> TASK BRIEF
The listing below should be written out exactly; please include all of it.

> PROVIDED RECORDS

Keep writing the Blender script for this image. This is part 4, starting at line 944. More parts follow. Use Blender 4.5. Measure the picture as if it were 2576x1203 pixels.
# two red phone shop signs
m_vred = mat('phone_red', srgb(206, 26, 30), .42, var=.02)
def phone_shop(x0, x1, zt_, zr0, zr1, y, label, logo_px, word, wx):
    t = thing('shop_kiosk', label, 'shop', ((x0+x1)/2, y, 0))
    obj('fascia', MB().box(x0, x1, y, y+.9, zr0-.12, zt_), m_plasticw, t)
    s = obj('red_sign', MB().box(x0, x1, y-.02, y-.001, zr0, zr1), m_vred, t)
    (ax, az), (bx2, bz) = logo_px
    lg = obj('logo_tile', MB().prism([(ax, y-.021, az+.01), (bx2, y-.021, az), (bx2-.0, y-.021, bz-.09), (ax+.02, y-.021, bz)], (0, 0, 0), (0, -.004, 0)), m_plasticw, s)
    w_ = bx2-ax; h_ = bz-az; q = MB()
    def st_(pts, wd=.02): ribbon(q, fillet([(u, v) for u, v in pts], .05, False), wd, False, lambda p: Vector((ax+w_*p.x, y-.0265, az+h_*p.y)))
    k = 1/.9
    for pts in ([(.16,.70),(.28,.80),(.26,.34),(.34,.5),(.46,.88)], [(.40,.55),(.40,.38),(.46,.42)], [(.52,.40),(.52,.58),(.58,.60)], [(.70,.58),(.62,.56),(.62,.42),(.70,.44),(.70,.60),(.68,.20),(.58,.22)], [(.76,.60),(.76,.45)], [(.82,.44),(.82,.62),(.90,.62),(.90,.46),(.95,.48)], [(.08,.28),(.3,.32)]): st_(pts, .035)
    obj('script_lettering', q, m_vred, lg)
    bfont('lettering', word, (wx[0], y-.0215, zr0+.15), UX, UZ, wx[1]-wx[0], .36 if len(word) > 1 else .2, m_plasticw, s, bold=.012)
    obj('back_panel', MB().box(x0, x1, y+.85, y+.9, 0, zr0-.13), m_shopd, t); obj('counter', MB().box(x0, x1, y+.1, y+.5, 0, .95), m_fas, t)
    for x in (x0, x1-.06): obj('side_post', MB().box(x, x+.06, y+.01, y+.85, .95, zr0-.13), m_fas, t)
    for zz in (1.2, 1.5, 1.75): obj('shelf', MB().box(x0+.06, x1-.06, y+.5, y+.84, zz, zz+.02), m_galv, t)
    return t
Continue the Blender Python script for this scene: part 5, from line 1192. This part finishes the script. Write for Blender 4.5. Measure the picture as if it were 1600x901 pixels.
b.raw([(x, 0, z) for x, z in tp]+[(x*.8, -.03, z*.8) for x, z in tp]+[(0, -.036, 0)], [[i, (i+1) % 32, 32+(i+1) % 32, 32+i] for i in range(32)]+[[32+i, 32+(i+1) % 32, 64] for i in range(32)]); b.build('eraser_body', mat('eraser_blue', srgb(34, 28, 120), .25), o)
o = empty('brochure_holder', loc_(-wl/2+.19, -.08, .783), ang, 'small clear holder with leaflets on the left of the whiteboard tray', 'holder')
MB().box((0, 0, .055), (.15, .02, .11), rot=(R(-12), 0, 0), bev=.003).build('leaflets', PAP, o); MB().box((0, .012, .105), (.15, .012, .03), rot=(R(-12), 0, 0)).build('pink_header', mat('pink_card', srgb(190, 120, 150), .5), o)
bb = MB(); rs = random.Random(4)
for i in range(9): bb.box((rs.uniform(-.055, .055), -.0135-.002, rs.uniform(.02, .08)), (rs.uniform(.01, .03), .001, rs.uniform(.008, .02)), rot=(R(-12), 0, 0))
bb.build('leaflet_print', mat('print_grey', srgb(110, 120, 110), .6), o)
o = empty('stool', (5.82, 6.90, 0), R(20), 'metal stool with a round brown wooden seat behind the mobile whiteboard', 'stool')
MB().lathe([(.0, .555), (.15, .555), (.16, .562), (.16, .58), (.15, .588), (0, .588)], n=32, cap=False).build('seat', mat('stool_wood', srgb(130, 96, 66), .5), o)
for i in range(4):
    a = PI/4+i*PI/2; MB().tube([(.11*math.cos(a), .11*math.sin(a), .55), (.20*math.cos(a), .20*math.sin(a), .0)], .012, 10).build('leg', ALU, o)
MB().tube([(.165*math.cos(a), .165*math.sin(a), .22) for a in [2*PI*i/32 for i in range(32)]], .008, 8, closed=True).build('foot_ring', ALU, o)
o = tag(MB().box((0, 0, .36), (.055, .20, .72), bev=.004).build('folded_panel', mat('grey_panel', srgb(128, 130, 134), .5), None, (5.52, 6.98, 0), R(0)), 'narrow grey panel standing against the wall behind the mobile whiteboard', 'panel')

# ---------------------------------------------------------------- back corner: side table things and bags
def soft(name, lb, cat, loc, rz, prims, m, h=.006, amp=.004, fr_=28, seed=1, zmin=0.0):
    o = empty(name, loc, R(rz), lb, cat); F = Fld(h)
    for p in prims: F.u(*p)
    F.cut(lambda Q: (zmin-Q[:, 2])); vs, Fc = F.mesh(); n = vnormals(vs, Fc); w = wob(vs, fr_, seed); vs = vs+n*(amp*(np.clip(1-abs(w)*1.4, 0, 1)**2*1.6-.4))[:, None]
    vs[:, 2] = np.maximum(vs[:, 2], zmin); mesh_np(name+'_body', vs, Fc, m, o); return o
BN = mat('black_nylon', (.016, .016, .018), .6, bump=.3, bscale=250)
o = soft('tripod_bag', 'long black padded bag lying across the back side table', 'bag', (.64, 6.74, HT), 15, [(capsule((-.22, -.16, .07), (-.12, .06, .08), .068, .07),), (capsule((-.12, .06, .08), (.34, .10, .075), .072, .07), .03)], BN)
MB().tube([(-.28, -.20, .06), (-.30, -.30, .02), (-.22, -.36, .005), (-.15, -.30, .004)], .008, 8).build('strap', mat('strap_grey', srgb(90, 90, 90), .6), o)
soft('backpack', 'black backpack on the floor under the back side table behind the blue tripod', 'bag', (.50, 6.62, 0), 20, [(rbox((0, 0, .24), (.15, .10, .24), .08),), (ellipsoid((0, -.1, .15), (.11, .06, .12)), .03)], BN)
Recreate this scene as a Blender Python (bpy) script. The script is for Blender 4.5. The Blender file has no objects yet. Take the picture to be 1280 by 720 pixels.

> WRITTEN REPLY
Keep writing the Blender script for this image. This is part 4, starting at line 944. More parts follow. Use Blender 4.5. Measure the picture as if it were 2576x1203 pixels.
# two red phone shop signs
m_vred = mat('phone_red', srgb(206, 26, 30), .42, var=.02)
def phone_shop(x0, x1, zt_, zr0, zr1, y, label, logo_px, word, wx):
    t = thing('shop_kiosk', label, 'shop', ((x0+x1)/2, y, 0))
    obj('fascia', MB().box(x0, x1, y, y+.9, zr0-.12, zt_), m_plasticw, t)
    s = obj('red_sign', MB().box(x0, x1, y-.02, y-.001, zr0, zr1), m_vred, t)
    (ax, az), (bx2, bz) = logo_px
    lg = obj('logo_tile', MB().prism([(ax, y-.021, az+.01), (bx2, y-.021, az), (bx2-.0, y-.021, bz-.09), (ax+.02, y-.021, bz)], (0, 0, 0), (0, -.004, 0)), m_plasticw, s)
    w_ = bx2-ax; h_ = bz-az; q = MB()
    def st_(pts, wd=.02): ribbon(q, fillet([(u, v) for u, v in pts], .05, False), wd, False, lambda p: Vector((ax+w_*p.x, y-.0265, az+h_*p.y)))
    k = 1/.9
    for pts in ([(.16,.70),(.28,.80),(.26,.34),(.34,.5),(.46,.88)], [(.40,.55),(.40,.38),(.46,.42)], [(.52,.40),(.52,.58),(.58,.60)], [(.70,.58),(.62,.56),(.62,.42),(.70,.44),(.70,.60),(.68,.20),(.58,.22)], [(.76,.60),(.76,.45)], [(.82,.44),(.82,.62),(.90,.62),(.90,.46),(.95,.48)], [(.08,.28),(.3,.32)]): st_(pts, .035)
    obj('script_lettering', q, m_vred, lg)
    bfont('lettering', word, (wx[0], y-.0215, zr0+.15), UX, UZ, wx[1]-wx[0], .36 if len(word) > 1 else .2, m_plasticw, s, bold=.012)
    obj('back_panel', MB().box(x0, x1, y+.85, y+.9, 0, zr0-.13), m_shopd, t); obj('counter', MB().box(x0, x1, y+.1, y+.5, 0, .95), m_fas, t)
    for x in (x0, x1-.06): obj('side_post', MB().box(x, x+.06, y+.01, y+.85, .95, zr0-.13), m_fas, t)
    for zz in (1.2, 1.5, 1.75): obj('shelf', MB().box(x0+.06, x1-.06, y+.5, y+.84, zz, zz+.02), m_galv, t)
    return t
Continue the Blender Python script for this scene: part 5, from line 1192. This part finishes the script. Write for Blender 4.5. Measure the picture as if it were 1600x901 pixels.
b.raw([(x, 0, z) for x, z in tp]+[(x*.8, -.03, z*.8) for x, z in tp]+[(0, -.036, 0)], [[i, (i+1) % 32, 32+(i+1) % 32, 32+i] for i in range(32)]+[[32+i, 32+(i+1) % 32, 64] for i in range(32)]); b.build('eraser_body', mat('eraser_blue', srgb(34, 28, 120), .25), o)
o = empty('brochure_holder', loc_(-wl/2+.19, -.08, .783), ang, 'small clear holder with leaflets on the left of the whiteboard tray', 'holder')
MB().box((0, 0, .055), (.15, .02, .11), rot=(R(-12), 0, 0), bev=.003).build('leaflets', PAP, o); MB().box((0, .012, .105), (.15, .012, .03), rot=(R(-12), 0, 0)).build('pink_header', mat('pink_card', srgb(190, 120, 150), .5), o)
bb = MB(); rs = random.Random(4)
for i in range(9): bb.box((rs.uniform(-.055, .055), -.0135-.002, rs.uniform(.02, .08)), (rs.uniform(.01, .03), .001, rs.uniform(.008, .02)), rot=(R(-12), 0, 0))
bb.build('leaflet_print', mat('print_grey', srgb(110, 120, 110), .6), o)
o = empty('stool', (5.82, 6.90, 0), R(20), 'metal stool with a round brown wooden seat behind the mobile whiteboard', 'stool')
MB().lathe([(.0, .555), (.15, .555), (.16, .562), (.16, .58), (.15, .588), (0, .588)], n=32, cap=False).build('seat', mat('stool_wood', srgb(130, 96, 66), .5), o)
for i in range(4):
    a = PI/4+i*PI/2; MB().tube([(.11*math.cos(a), .11*math.sin(a), .55), (.20*math.cos(a), .20*math.sin(a), .0)], .012, 10).build('leg', ALU, o)
MB().tube([(.165*math.cos(a), .165*math.sin(a), .22) for a in [2*PI*i/32 for i in range(32)]], .008, 8, closed=True).build('foot_ring', ALU, o)
o = tag(MB().box((0, 0, .36), (.055, .20, .72), bev=.004).build('folded_panel', mat('grey_panel', srgb(128, 130, 134), .5), None, (5.52, 6.98, 0), R(0)), 'narrow grey panel standing against the wall behind the mobile whiteboard', 'panel')

# ---------------------------------------------------------------- back corner: side table things and bags
def soft(name, lb, cat, loc, rz, prims, m, h=.006, amp=.004, fr_=28, seed=1, zmin=0.0):
    o = empty(name, loc, R(rz), lb, cat); F = Fld(h)
    for p in prims: F.u(*p)
    F.cut(lambda Q: (zmin-Q[:, 2])); vs, Fc = F.mesh(); n = vnormals(vs, Fc); w = wob(vs, fr_, seed); vs = vs+n*(amp*(np.clip(1-abs(w)*1.4, 0, 1)**2*1.6-.4))[:, None]
    vs[:, 2] = np.maximum(vs[:, 2], zmin); mesh_np(name+'_body', vs, Fc, m, o); return o
BN = mat('black_nylon', (.016, .016, .018), .6, bump=.3, bscale=250)
o = soft('tripod_bag', 'long black padded bag lying across the back side table', 'bag', (.64, 6.74, HT), 15, [(capsule((-.22, -.16, .07), (-.12, .06, .08), .068, .07),), (capsule((-.12, .06, .08), (.34, .10, .075), .072, .07), .03)], BN)
MB().tube([(-.28, -.20, .06), (-.30, -.30, .02), (-.22, -.36, .005), (-.15, -.30, .004)], .008, 8).build('strap', mat('strap_grey', srgb(90, 90, 90), .6), o)
soft('backpack', 'black backpack on the floor under the back side table behind the blue tripod', 'bag', (.50, 6.62, 0), 20, [(rbox((0, 0, .24), (.15, .10, .24), .08),), (ellipsoid((0, -.1, .15), (.11, .06, .12)), .03)], BN)
Recreate this scene as a Blender Python (bpy) script. The script is for Blender 4.5. The Blender file has no objects yet. Take the picture to be 1280 by 720 pixels.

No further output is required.